Eberhard Kolb studied at the universities of Tübingen and Bonn, and attained a doctorate 1960 at the University of Goettingen on the topic of the influence of workers' councils on German domestic politics.
He wrote his habilitation in 1969, and one year later became a professor of modern history at the University of Würzburg. He served as a professor at the University of Cologne from 1979 until his retirement in 1998. In 1981 he spent a year as a visiting professor at the Hebrew University of Jerusalem.

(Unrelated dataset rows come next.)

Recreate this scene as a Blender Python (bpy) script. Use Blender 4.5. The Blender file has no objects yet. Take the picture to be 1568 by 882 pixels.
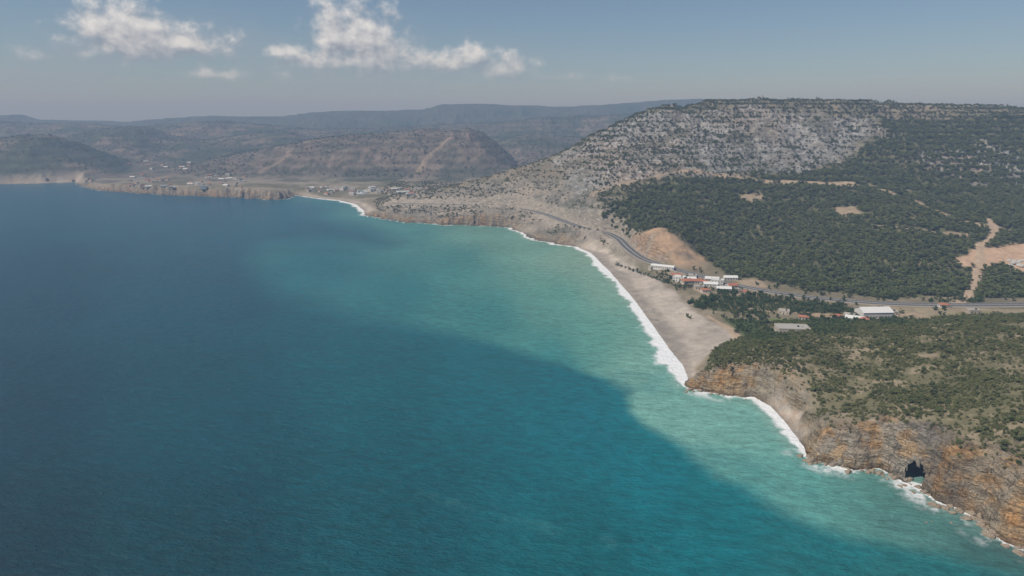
import bpy, math, random, time
import numpy as np
from mathutils import Vector
T0=time.time()
rng=np.random.default_rng(7); random.seed(7)
scene=bpy.context.scene
scene.view_settings.view_transform='Standard'
scene.view_settings.look='None'
scene.view_settings.exposure=0
CAMH=200.0; PITCH=math.radians(14.0); F=1045.0
cp,sp=math.cos(PITCH),math.sin(PITCH)
# ---------------------------------------------------------------- image pixel to world point helpers, through the camera
def ray(px,py):
    u=(px-784)/F; v=(441-py)/F
    return np.array([u, cp+v*sp, -sp+v*cp])
def G(px,py,z=0.0):
    d=ray(px,py); t=(z-CAMH)/d[2]
    return (d[0]*t,d[1]*t,z)
def D(px,py,Y):
    d=ray(px,py); t=Y/d[1]
    return (d[0]*t,Y,CAMH+d[2]*t)
# ---------------------------------------------------------------- noise
def vn(x,y,s):
    xi=np.floor(x); yi=np.floor(y); fx=x-xi; fy=y-yi
    fx=fx*fx*fx*(fx*(fx*6-15)+10); fy=fy*fy*fy*(fy*(fy*6-15)+10)
    ix=xi.astype(np.int64); iy=yi.astype(np.int64)
    def h(a,b):
        n=(a*374761393+b*668265263+s*1442695041)&0xffffffff
        n=((n^(n>>13))*1274126177)&0xffffffff
        return ((n^(n>>16))&0xffff)/32767.5-1.0
    a=h(ix,iy); b=h(ix+1,iy); c=h(ix,iy+1); d=h(ix+1,iy+1)
    return (a+(b-a)*fx)*(1-fy)+(c+(d-c)*fx)*fy
def fbm(x,y,wl,octv,s,gain=0.5,ridged=False):
    x=x/wl; y=y/wl; a=1.0; tot=0; out=0
    for o in range(octv):
        n=vn(x,y,s+o*17)
        if ridged: n=1-2*np.abs(n)
        out=out+a*n; tot+=a; a*=gain
        x,y=(x*0.8-y*0.6)*2.03+13.7,(x*0.6+y*0.8)*2.03+5.1
    return out/tot
def sstep(a,b,x):
    t=np.clip((x-a)/(b-a),0,1); return t*t*(3-2*t)
# ---------------------------------------------------------------- coast
# px,py, cliff width(m), cliffiness, foam width
C=[(-400,284,30,.4,0),(-100,283,30,.4,0),(0,282,30,.4,0),(60,281,30,.3,0),(115,279,30,.3,1),(130,287,26,.8,1),(150,291,26,.8,1),(185,294,26,1,1),
(240,298,26,1,1),(320,301,26,1,1),(370,303,26,1,1),(430,306,24,1,2),(447,303,24,1,2),(452,299,30,.5,2),(480,303,60,0,5),(520,307,60,0,12),
(545,313,60,0,18),(556,322,50,0,16),(560,330,24,.6,6),(575,333,18,1,3),(620,340,18,1,3),(680,344,18,1,3),(740,346,18,1,3),(780,349,22,.6,4),
(800,356,28,.4,9),(815,367,20,.8,8),(850,373,20,.8,6),(885,378,25,.4,9),(905,388,40,0,15),(925,408,45,0,16),(950,435,45,0,16),
(975,465,45,0,16),(1000,500,45,0,17),(1025,535,45,0,20),(1045,560,40,0,21),(1054,580,22,.3,16),(1050,591,11,1,5),(1075,600,11,1,3),(1120,606,12,1,2.5),
(1155,607,13,.8,5),(1180,622,16,.35,9),(1203,648,16,.35,9),(1222,672,15,.4,9),(1232,697,12,1,4),(1260,708,13,1,2.5),(1300,716,14,1,3),(1345,716,14,1,3),
(1375,731,14,1,4),(1405,750,15,1,4),(1425,768,15,1,4),(1470,780,15,1,5),(1503,792,16,1,4),(1512,812,16,1,3),(1540,826,15,1,3),(1575,838,14,1,3),(1640,860,14,1,3),(1800,925,12,1,3),(2150,1000,12,1,3)]
cw=np.array([G(c[0],c[1])[:2] for c in C]); ca=np.array([[c[2],c[3],c[4]] for c in C],float)
extra=[(9000,-300),(9000,9500),(-12000,9500),(-12000,2250)]
def coast(x,y):
    best=np.full(x.shape,1e18); att=np.zeros(x.shape+(3,)); side=np.zeros(x.shape,bool)
    n=len(cw)
    for i in range(n-1):
        ax,ay=cw[i]; bx,by=cw[i+1]; dx,dy=bx-ax,by-ay
        t=np.clip(((x-ax)*dx+(y-ay)*dy)/(dx*dx+dy*dy),0,1)
        d2=(x-ax-t*dx)**2+(y-ay-t*dy)**2
        m=d2<best
        best[m]=d2[m]; tm=t[m][:,None]
        att[m]=ca[i]*(1-tm)+ca[i+1]*tm
    P=[tuple(p) for p in cw]+extra
    for i in range(len(P)):
        ax,ay=P[i]; bx,by=P[(i+1)%len(P)]
        if ay==by: continue
        c=((ay>y)!=(by>y))&(x<(bx-ax)*(y-ay)/(by-ay)+ax)
        side^=c
    d=np.sqrt(best); d=np.where(side,d,-d)
    r=np.hypot(x,y); k=np.clip(r/600,0.6,3)
    cl=att[...,1]
    d=d+(0.35+cl)*k*(4.2*fbm(x,y,26,3,3)+3.2*fbm(x,y,9,4,9,.6))*np.where(cl>.5,1,.35)
    return d,att[...,0],att[...,1],att[...,2]
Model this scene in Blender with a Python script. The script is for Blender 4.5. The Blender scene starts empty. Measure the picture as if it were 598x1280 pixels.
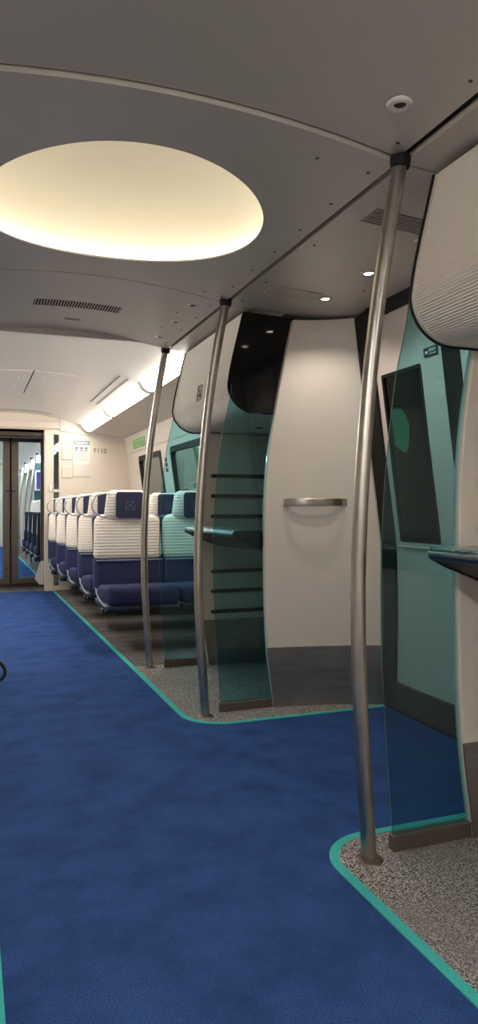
import bpy, bmesh, math, random
from mathutils import Vector, Matrix
random.seed(4)
C = bpy.context.scene.collection
PI = math.pi
XC = 0.535                      # centre line of the carriage

# ------------------------------------------------------------------ materials
def new_mat(name):
    m = bpy.data.materials.new(name); m.use_nodes = True
    nt = m.node_tree; b = nt.nodes['Principled BSDF']
    return m, nt, b
def srgb(r, g, b):
    f = lambda c: (c/255/12.92) if c/255 <= .04045 else ((c/255+.055)/1.055)**2.4
    return (f(r), f(g), f(b), 1)
def mat(name, col, rough=.5, metal=0, spec=.5, noise=None, bump=None, coat=0):
    """noise=(scale, amount); bump=(scale, strength)"""
    m, nt, b = new_mat(name)
    b.inputs['Base Color'].default_value = col
    b.inputs['Roughness'].default_value = rough
    b.inputs['Metallic'].default_value = metal
    b.inputs['Specular IOR Level'].default_value = spec
    b.inputs['Coat Weight'].default_value = coat
    tc = nt.nodes.new('ShaderNodeTexCoord')
    if noise:
        n = nt.nodes.new('ShaderNodeTexNoise'); n.inputs['Scale'].default_value = noise[0]; n.inputs['Detail'].default_value = 4
        nt.links.new(tc.outputs['Object'], n.inputs['Vector'])
        mx = nt.nodes.new('ShaderNodeMixRGB'); a = noise[1]
        mx.inputs[1].default_value = (col[0]*(1-a), col[1]*(1-a), col[2]*(1-a), 1)
        mx.inputs[2].default_value = (min(1, col[0]*(1+a)), min(1, col[1]*(1+a)), min(1, col[2]*(1+a)), 1)
        nt.links.new(n.outputs['Fac'], mx.inputs[0]); nt.links.new(mx.outputs[0], b.inputs['Base Color'])
    if bump:
        n = nt.nodes.new('ShaderNodeTexNoise'); n.inputs['Scale'].default_value = bump[0]
        nt.links.new(tc.outputs['Object'], n.inputs['Vector'])
        bp = nt.nodes.new('ShaderNodeBump'); bp.inputs['Strength'].default_value = bump[1]; bp.inputs['Distance'].default_value = .002
        nt.links.new(n.outputs['Fac'], bp.inputs['Height']); nt.links.new(bp.outputs[0], b.inputs['Normal'])
    return m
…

Professor Kolb has published outstanding books on Imperial Germany, the Weimar Republic, and the Third Reich. His learned summary of research on the Weimar Republic is mandatory reading for all students of modern German history. It has been frequently revised and reissued since its publication in 1984, and was translated into English in 1988.
The Bergen-Belsen concentration camp plays a key role in Kolb's work. In 1959 he was a participant in the first study trip on behalf of the state government of Lower Saxony for political education to Israel. In 1960 he compiled a scientific presentation of the camp's history. Initiated by the government of Lower Saxony, it was the first official Belsen exhibition.
Kolb's monograph, "Bergen-Belsen", was published in 1962 in an abbreviated form. It is now in its sixth edition. A "document house" built in 1966 at Bergen-Belsen was conceived by Kolb, and in the 1980s he was instrumental in the redesign of the memorial, which opened in 1990.